**Aim**
Check each line of the material below, and copy it if it holds the string "part".

**Data extract**
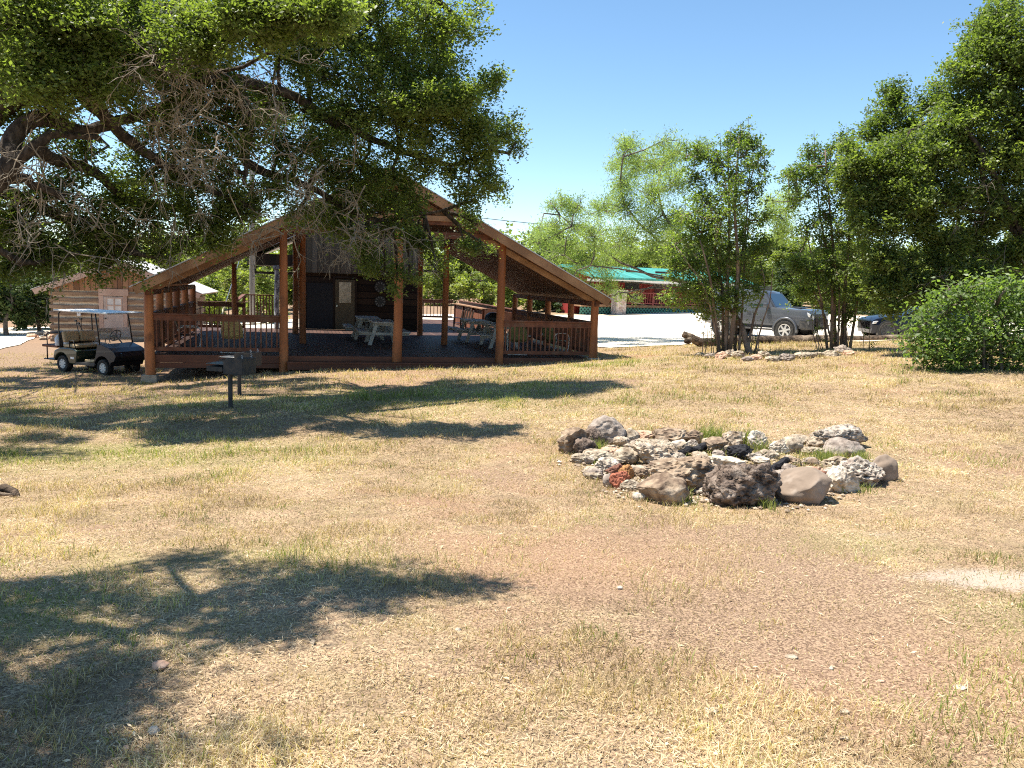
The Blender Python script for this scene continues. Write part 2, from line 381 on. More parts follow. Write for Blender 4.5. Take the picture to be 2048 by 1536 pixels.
# ------------------------------------------------------------------ grass (stuff)
def blades(name, x, y, hgt, wid, lean, tint, mat, flat=None):
    n = len(x); z = G(x, y) + sstep(40, 20, np.hypot(x, y))*(.05*(fbm(x, y, .9, 61)-.5) + .035*(fbm(x, y, 4.5, 62)-.5)) - .004
    a = rng.uniform(0, 2*math.pi, n); b = rng.uniform(0, 2*math.pi, n)
    d = np.stack([np.cos(a), np.sin(a), np.zeros(n)], 1); w = np.stack([np.cos(b), np.sin(b), np.zeros(n)], 1)
    p0 = np.stack([x, y, z], 1); up = np.array([0, 0, 1.])
    L1 = (lean*.35)[:, None]; L2 = lean[:, None]; h = hgt[:, None]
    p1 = p0 + d*h*L1 + up*h*np.sqrt(np.maximum(.05, 1-lean*.5))[:, None]*.55
    p2 = p0 + d*h*L2 + up*h*np.maximum(.12, np.sqrt(np.maximum(0, 1-lean**2)))[:, None]
    ww = (wid/2)[:, None]
    q1 = np.stack([p0-w*ww, p0+w*ww, p1+w*ww*.9, p1-w*ww*.9], 1)
    q2 = np.stack([p1-w*ww*.9, p1+w*ww*.9, p2+w*ww*.15, p2-w*ww*.15], 1)
    V = np.concatenate([q1, q2], 0).reshape(-1, 3)
    o = np_mesh(name, V, 4, mat, np.concatenate([tint, tint]))
    return tag(o, kind='stuff')
def scatter(nwant, ymin, ymax, pw, widen=.72):
    u = rng.random(nwant); e = 2-pw          # density ~ y^-pw over a wedge
    y = (ymin**e + u*(ymax**e-ymin**e))**(1/e); x = rng.uniform(-1, 1, nwant)*(y*widen+1.0); return x, y
def allowed(x, y):
    lx, lt = to_lodge(x, y)
    ok = ~((lx > -.1) & (lx < 12.2) & (lt > -.02) & (lt < 22)) & ~((lx > 3.2) & (lx < 9.3) & (lt > -.35) & (lt < .1))
    return ok & ~in_poly(x, y, LOT_POLY)
m_straw = m_leaf("dry grass blades", (.22, .155, .09), (.53, .39, .225), (.75, .61, .40), .25, .7)
m_gblade = m_leaf("green grass blades", (.10, .13, .03), (.22, .25, .06), (.42, .42, .14), .3, .6)
x, y = scatter(520000, 2.3, 30, 1.45); ok = allowed(x, y)
tuft = fbm(x, y, 2.2, 41); bare = f_bare(x, y); cal = f_caliche(x, y); gn = f_green(x, y)
p = np.clip(1.25-.8*bare-1.3*cal, .12, 1)*sstep(.28, .52, tuft + .18*vnoise(x*9, y*9, 4))*.9 + .10
ok &= rng.random(len(x)) < p
x, y, tuft, gn = x[ok], y[ok], tuft[ok], gn[ok]; sc = np.clip(y/6, 1, 3.2)
isg = rng.random(len(x)) < np.clip(gn*.75 + .03 + .30*sstep(.58, .75, fbm(x, y, 1.1, 71)), 0, .9)
h = rng.uniform(.018, .055, len(x))*(.55+1.25*sstep(.45, .72, tuft))*sc**.45; w = rng.uniform(.0022, .0042, len(x))*sc
lean = np.clip(rng.normal(.75, .28, len(x)), .1, 1.15); t = np.clip(rng.normal(.46, .24, len(x)) + 1.1*(fbm(x, y, .9, 91)-.5) + .7*(fbm(x, y, 3.1, 92)-.5), 0, 1)
s_ = ~isg
blades("dry_grass", x[s_], y[s_], h[s_], w[s_], lean[s_], t[s_], m_straw)
blades("green_grass", x[isg], y[isg], h[isg]*1.12, w[isg]*1.15, lean[isg]*.75, t[isg], m_gblade)
# fallen litter: short straws lying flat, oak leaves
x, y = scatter(330000, 2.3, 18, 1.5); ok = allowed(x, y) & (rng.random(len(x)) < np.clip(1.0-.85*f_bare(x, y)-.8*f_caliche(x, y), .10, 1)*sstep(.30, .58, fbm(x, y, 2.7, 44)+.1)); x, y = x[ok], y[ok]; n = len(x)
m_litter = m_leaf("fallen straw and leaf litter", (.12, .075, .045), (.42, .30, .175), (.70, .55, .36), .1, .8)
a = rng.uniform(0, 2*math.pi, n); L = rng.uniform(.007, .03, n)*np.clip(y/6, 1, 2); wd = np.where(rng.random(n) < .04, rng.uniform(.006, .010, n), rng.uniform(.0016, .0034, n))*np.clip(y/6, 1, 2); L = np.where(wd > .006*np.clip(y/6, 1, 2), np.minimum(L, .02), L)
z = G(x, y) + (.05*(fbm(x, y, .9, 61)-.5) + .035*(fbm(x, y, 4.5, 62)-.5))*sstep(40, 20, np.hypot(x, y)) + rng.uniform(.002, .02, n)
d = np.stack([np.cos(a), np.sin(a), rng.normal(0, .25, n)], 1)*L[:, None]; wv = np.stack([-np.sin(a), np.cos(a), rng.normal(0, .4, n)], 1)*wd[:, None]; c0 = np.stack([x, y, z], 1)
o = np_mesh("leaf_litter", np.stack([c0-d, c0-wv*.5, c0+d, c0+wv*.5], 1).reshape(-1, 3), 4, m_litter, np.clip(rng.normal(.46, .26, n) + 1.1*(fbm(x, y, .9, 91)-.5) + .6*(fbm(x, y, 3.1, 92)-.5), 0, 1)); tag(o, kind='stuff')

# ------------------------------------------------------------------ materials for built things
M_ = {}
M_['post'] = m_noise("stained log post", (.24, .080, .026), (.42, .16, .06), 3, .55, (1, 1, .12), .35, .01, c3=(.20, .075, .03), s3=2.2)
M_['rail'] = m_noise("red brown rail stain", (.105, .040, .023), (.185, .072, .040), 5, .65, (1, 1, 1), .25, .005, c3=(.15, .085, .055), s3=3.)
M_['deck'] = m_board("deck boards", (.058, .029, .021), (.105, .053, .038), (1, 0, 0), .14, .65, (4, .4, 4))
M_['fascia_deck'] = m_noise("deck skirt boards", (.11, .043, .025), (.175, .07, .04), 4, .6, (.2, 1, 1), .2, .006)
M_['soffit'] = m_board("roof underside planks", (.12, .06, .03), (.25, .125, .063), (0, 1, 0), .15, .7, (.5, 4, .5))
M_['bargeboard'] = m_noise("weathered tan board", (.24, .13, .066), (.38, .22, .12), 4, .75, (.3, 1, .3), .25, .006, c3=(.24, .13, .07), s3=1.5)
M_['metal_roof'] = m_board("galvanised roof sheet", (.50, .51, .52), (.66, .66, .65), (0, 1, 0), .23, .45, (1, 1, 1), (.38, .38, .38), .06, .02)
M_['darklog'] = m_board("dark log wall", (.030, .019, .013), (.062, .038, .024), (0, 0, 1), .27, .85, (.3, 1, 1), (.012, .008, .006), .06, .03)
M_['greyboard'] = m_board("grey vertical boards", (.14, .115, .082), (.23, .19, .14), (1, 0, 0), .22, .85, (1, 1, .15), (.04, .03, .025), .03, .02)
M_['darkboard'] = m_noise("dark brown board", (.028, .018, .012), (.055, .034, .022), 4, .8, (1, 1, .2))
M_['glass'] = m_plain("window glass", (.03, .035, .04), .03, 0, .9, var=.05)
M_['door_olive'] = m_plain("door paint ochre", (.13, .10, .055), .6)
M_['black'] = m_plain("black painted steel", (.018, .018, .02), .45, 0, .5)
M_['rust'] = m_noise("sooty steel", (.02, .02, .022), (.06, .045, .036), 9, .6, bump=.2, bd=.004, spec=.5)
M_['steel'] = m_plain("bare steel", (.55, .55, .55), .3, .9)
M_['oldsteel'] = m_plain('dull steel', (.22, .21, .20), .4, .6)
M_['white'] = m_noise("white painted metal", (.62, .61, .58), (.78, .77, .74), 6, .5)
M_['table'] = m_noise("weathered white picnic paint", (.40, .375, .33), (.58, .55, .49), 5, .7, (1, .25, 1), .3, .005)
M_['concrete'] = m_noise("concrete footing", (.34, .27, .20), (.48, .39, .29), 8, .9, bump=.4)
M_['olive'] = m_plain("olive chair paint", (.17, .18, .07), .45, 0, .5)
M_['cream_paint'] = m_plain("yellow chair paint", (.52, .43, .19), .45, 0, .5)
M_['brown_paint'] = m_plain("dark brown chair paint", (.07, .05, .04), .45)
M_['rubber'] = m_noise("tyre rubber", (.02, .02, .02), (.05, .045, .04), 20, .85, bump=.5, bd=.008)
M_['alloy'] = m_plain("alloy", (.62, .6, .58), .35, .8)

class Frame:
    def __init__(s, o, ang): s.o = np.array(o[:2]); s.d = np.array([math.cos(ang), math.sin(ang)]); s.e = np.array([-s.d[1], s.d[0]]); s.ang = ang
    def xz(s, px, py, t=0.):
        r = ray(px, py); o = s.o + s.e*t; k = ((o-CAM[:2])@s.e)/(r[:2]@s.e); p = CAM + r*k
        return float((p[:2]-s.o)@s.d), float(p[2])
    def flat(s, px, py, z):
        r = ray(px, py); k = (z-EYE)/r[2]; p = CAM + r*k; q = p[:2]-s.o
        return float(q@s.d), float(q@s.e)
    def w(s, x, t): q = s.o + s.d*x + s.e*t; return q[0], q[1]
LF = Frame(LO, LANG)

# ------------------------------------------------------------------ the open lodge
BZ = -.9
lodge = thing("porch_lodge", "large open timber porch lodge with red brown log posts and a steep gable roof", "lodge", (LO[0], LO[1], BZ), LANG)
UP = (0, 0, -BZ)
def lp(mb, name, mat, parent=None, **k):
    """a part of the lodge in its own frame (world heights)"""
    return mb.build(name, mat, parent or lodge, loc=None if parent else UP, **k)
ZD = -.46
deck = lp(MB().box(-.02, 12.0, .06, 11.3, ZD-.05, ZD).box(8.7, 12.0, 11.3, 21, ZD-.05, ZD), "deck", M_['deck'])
mb = MB()
mb.box(.12, 3.18, 0, .055, -.665, ZD-.004).box(.12, 3.18, .006, .06, -.80, -.672)
mb.box(9.27, 11.85, 0, .055, -.70, ZD-.004)
mb.box(3.40, 6.15, 0, .055, -.60, ZD-.004).box(6.40, 9.03, 0, .055, -.60, ZD-.004)
mb.box(-.02, .03, .10, 11.3, -.80, ZD-.055).box(11.97, 12.02, .10, 21, -.66, ZD-.055)
lp(mb, "deck_skirt", M_['fascia_deck'], bevel=.004)
mb = MB(); mb.box(3.38, 9.08, -.34, -.012, -.635, -.595); mb.box(3.38, 9.08, -.315, -.275, -.80, -.637)
lp(mb, "step", M_['fascia_deck'], bevel=.004)
def log_post(x, t, z0, z1, r):
    mb = MB(); n = 7; pts = []; rad = []
    ox, oy = rnd.uniform(-.02, .02), rnd.uniform(-.02, .02)
    for i in range(n):
        f = i/(n-1); pts.append((x+ox*math.sin(f*3.1)+rnd.uniform(-.006, .006), t+oy*math.sin(f*3.1), z0+(z1-z0)*f)); rad.append(r*(1.10-.16*f)*rnd.uniform(.96, 1.05))
    mb.tube(pts, rad, 14, jit=.05); return lp(mb, "post", M_['post'], smooth=True, angle=R(50))
log_post(0, 0, -.98, 1.22, .118); log_post(3.28, 0, -.92, 2.93, .105); log_post(6.27, 0, -.76, 2.93, .118); log_post(9.15, 0, -.66, 2.84, .108); log_post(11.95, 0, -.44, 1.22, .115)
for t in (2.2, 4.7, 7.0, 9.14): log_post(11.95, t, ZD, 1.16, .105)
for t in (1.7, 3.3, 4.95, 6.9, 9.1): log_post(0, t, ZD, 1.16, .105)
for x, t in ((3.79, 4.2), (8.33, 4.4), (3.56, 8.5), (8.13, 8.7)): log_post(x, t, ZD, 1.31+.5*min(x+.3, 12.2-x)-.22, .10)
xq = LF.xz(469, 600, 9.1)[0]; log_post(xq, 9.1, ZD, 2.0, .09)
lp(MB().at((0, 0, 0)).box(-.20, .17, -.17, .18, -1.2, -.975), "footing", M_['concrete'], bevel=.02)
lp(MB().box(11.78, 12.14, -.20, .17, -.70, -.438), "footing", M_['concrete'], bevel=.02)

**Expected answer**
The Blender Python script for this scene continues. Write part 2, from line 381 on. More parts follow. Write for Blender 4.5. Take the picture to be 2048 by 1536 pixels.
    """a part of the lodge in its own frame (world heights)"""